Meus filhos amam jogar os torneios de esquadra. Minha filha é aquela que faz de tudo pela equipe. Se tiver que jogar, joga. Se não for escalada para as partidas, estará presente na torcida, dando o apoio que precisar. Ela curte demais. No ano passado sua equipe foi campeã regional na categoria até 16 anos.
Meu filho é o número 2 da sua equipe, às vezes faz duas partidas no confronto, adora representar a equipe, mas ainda não lida muito bem com tanta responsabilidade.
Ganho de autonomia
As crianças, quando viajam com o treinador aprendem a cuidar das suas coisas. São responsáveis por tudo, desde cuidar das roupas, raquetes, tênis, até a hora de passar o repelente ou o protetor solar, além de ficar de olho se o celular está carregado. Ah, eles também têm que cuidar do dinheiro (para as coisas pequenas, um sorvete, uma bebida) e da chave do quarto. Até hoje ouvimos as histórias deliciosas que eles nos contam.
Atualização:
Em 2020 publiquei dois textos sobre os aprendizados do tenis para a vida e, inspirada pela minha amiga Silvina Ramal que fez uma serie de posts no seu perfil do Instagram sobre tenis e business, vou contar como anda o interesse pelo tenis por aqui.
Mari tem quase 20 anos. Fez toda a escola superior (o ensino médio) aqui na Italia, teve muitas dificuldades com o italiano, mas sempre conciliou a escola e o esporte. Chegou a ser atleta de 2ª categoria aos 17 anos, mas por conta da entrada na universidade, diminuiu a intensidade dos treinos e a frequência dos torneios. Estuda na melhor universidade italiana, estuda muito e colhe os resultados. Sabe que ela, somente ela, é responsável pelos resultados, sabe que com trabalho dedicação e persistência, os resultados aparecem. Aplicou para uma universidade americana – queria ser aluna com bolsa atleta, mas avaliou as ofertas e fez a sua escolha.
Joao tem 15 anos. Estuda em um colégio tradicional e super forte! Tem aulas de grego e latim, da pra acreditar! Treina todos os dias 2,5hs em quadra e 1 hora de preparação física. Durante o período de escola até joga torneios, mas a prioridade é a escola. No verão passado participou de vários torneios nacionais (na Italia) e internacionais – Áustria, Eslovênia, Alemanha e Croácia. Fez dupla com um menino russo, que por conta da guerra da Ucrania, era vítima de preconceito, teve dificuldade de se comunicar com os portugueses (apesar de ser a mesma língua o sotaque é bem diferente!), mas se virou muito bem com o inglês e o espanhol.

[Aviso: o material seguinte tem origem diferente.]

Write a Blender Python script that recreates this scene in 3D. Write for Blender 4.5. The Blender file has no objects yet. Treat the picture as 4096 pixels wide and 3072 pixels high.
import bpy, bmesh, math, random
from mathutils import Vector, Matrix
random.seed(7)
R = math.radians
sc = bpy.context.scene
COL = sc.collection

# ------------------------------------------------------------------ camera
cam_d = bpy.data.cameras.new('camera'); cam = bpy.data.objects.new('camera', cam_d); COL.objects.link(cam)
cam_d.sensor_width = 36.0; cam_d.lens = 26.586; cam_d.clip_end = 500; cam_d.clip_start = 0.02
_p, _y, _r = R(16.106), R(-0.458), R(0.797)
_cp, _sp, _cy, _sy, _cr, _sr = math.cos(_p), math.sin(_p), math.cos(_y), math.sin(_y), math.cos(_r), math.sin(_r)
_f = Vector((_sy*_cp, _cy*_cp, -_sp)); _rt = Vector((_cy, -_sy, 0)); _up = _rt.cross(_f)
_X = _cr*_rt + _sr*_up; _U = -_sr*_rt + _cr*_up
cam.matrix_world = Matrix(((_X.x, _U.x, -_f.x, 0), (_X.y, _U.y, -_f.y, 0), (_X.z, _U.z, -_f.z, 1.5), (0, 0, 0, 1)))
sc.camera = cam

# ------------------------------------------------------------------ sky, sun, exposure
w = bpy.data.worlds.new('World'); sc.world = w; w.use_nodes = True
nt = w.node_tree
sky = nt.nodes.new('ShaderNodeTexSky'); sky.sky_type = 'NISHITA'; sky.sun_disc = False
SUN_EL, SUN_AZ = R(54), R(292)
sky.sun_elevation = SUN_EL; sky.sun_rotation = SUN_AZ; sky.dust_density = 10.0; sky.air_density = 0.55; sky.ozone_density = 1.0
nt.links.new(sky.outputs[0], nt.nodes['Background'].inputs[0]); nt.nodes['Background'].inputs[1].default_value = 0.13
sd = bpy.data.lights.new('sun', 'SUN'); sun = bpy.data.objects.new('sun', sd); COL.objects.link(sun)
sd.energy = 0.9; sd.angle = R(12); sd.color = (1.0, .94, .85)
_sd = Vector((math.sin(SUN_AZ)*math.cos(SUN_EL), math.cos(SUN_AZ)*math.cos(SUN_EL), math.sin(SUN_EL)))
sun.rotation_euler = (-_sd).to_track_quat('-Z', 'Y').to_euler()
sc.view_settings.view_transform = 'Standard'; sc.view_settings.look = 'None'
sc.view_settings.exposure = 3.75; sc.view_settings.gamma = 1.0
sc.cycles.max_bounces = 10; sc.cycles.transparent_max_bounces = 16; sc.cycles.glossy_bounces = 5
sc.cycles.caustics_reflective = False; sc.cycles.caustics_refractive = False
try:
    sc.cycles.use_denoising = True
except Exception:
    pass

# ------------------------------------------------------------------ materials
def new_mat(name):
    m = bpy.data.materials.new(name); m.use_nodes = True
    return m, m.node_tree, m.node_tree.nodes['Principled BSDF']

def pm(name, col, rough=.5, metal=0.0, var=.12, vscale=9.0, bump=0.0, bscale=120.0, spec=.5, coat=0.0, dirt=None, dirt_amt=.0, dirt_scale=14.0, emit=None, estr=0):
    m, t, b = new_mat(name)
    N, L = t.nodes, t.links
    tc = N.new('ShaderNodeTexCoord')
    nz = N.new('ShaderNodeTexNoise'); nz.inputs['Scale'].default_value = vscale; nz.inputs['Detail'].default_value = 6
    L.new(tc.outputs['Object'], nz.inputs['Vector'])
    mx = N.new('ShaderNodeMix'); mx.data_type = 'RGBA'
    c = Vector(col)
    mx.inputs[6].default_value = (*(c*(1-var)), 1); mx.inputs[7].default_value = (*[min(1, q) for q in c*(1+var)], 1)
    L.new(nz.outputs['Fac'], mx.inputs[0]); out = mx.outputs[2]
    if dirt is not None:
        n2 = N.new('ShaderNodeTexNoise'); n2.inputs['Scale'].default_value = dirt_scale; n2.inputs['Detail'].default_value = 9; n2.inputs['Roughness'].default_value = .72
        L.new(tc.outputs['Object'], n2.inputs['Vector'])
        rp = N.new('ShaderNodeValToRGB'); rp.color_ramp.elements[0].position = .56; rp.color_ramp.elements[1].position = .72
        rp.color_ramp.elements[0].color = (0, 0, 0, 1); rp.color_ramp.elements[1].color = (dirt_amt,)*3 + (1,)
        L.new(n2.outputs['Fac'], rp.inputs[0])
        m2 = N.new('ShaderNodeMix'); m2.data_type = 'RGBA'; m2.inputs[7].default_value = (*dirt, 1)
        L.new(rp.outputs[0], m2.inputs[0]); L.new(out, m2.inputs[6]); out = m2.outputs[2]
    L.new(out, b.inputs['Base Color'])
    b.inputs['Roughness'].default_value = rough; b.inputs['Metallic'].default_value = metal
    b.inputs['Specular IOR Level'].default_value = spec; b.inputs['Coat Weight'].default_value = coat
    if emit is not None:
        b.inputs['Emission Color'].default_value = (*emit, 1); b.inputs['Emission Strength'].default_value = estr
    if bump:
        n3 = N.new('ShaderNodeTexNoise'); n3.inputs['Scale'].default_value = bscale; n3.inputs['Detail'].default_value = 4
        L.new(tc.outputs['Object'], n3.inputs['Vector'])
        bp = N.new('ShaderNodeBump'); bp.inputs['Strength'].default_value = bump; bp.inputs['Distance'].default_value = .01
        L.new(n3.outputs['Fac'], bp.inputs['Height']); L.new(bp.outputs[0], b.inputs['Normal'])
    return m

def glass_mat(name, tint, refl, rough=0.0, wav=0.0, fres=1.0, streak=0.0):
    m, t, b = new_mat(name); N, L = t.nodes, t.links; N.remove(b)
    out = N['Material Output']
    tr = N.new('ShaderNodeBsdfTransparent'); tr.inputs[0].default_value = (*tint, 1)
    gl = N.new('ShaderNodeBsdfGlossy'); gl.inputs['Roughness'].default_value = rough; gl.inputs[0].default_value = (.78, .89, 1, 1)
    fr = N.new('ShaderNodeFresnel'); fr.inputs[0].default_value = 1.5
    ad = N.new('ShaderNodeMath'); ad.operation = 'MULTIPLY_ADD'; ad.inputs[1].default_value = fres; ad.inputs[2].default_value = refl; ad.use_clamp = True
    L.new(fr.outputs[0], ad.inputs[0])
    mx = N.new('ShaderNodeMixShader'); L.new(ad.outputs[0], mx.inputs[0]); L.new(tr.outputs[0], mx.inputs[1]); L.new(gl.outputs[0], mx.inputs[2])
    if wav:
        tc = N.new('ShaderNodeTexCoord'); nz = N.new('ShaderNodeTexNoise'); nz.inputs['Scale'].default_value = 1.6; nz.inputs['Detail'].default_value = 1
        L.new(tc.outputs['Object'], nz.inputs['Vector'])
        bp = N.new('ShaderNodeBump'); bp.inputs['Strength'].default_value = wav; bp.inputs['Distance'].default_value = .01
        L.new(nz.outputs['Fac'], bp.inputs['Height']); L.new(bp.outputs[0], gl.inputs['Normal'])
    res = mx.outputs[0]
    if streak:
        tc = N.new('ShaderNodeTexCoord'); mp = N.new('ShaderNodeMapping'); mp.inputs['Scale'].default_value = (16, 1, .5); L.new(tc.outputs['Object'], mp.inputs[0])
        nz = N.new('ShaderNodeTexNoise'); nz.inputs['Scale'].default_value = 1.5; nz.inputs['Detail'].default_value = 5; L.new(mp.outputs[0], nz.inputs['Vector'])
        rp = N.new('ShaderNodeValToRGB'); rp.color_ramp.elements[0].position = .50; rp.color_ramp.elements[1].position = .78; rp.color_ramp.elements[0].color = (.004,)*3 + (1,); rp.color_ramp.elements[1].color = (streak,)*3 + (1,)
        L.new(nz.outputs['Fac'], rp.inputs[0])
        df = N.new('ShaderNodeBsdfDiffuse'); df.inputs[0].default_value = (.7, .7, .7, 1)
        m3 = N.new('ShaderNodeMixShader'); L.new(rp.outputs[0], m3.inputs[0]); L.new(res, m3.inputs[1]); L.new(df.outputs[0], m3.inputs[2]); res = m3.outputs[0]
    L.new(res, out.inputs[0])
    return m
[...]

Aqui em casa dizemos que só frequentar a escola é fácil, só se dedicar ao tênis, mais fácil ainda, mas fazer uma boa escola e ter bons resultados é para poucos. Não estou julgando quem faz escolhas diferentes das nossas, mas esses são os valores da minha família. Poucos atletas dessa idade serão jogadores profissionais no futuro. Oferecemos o melhor treinamento possível, investimos tempo, dinheiro e tudo o que for possível, mas cursar uma boa escola é inegociável.
Vejo que ter um bom desempenho nas duas frentes tem feito muito bem para a sua auto estima e para a sua integração social.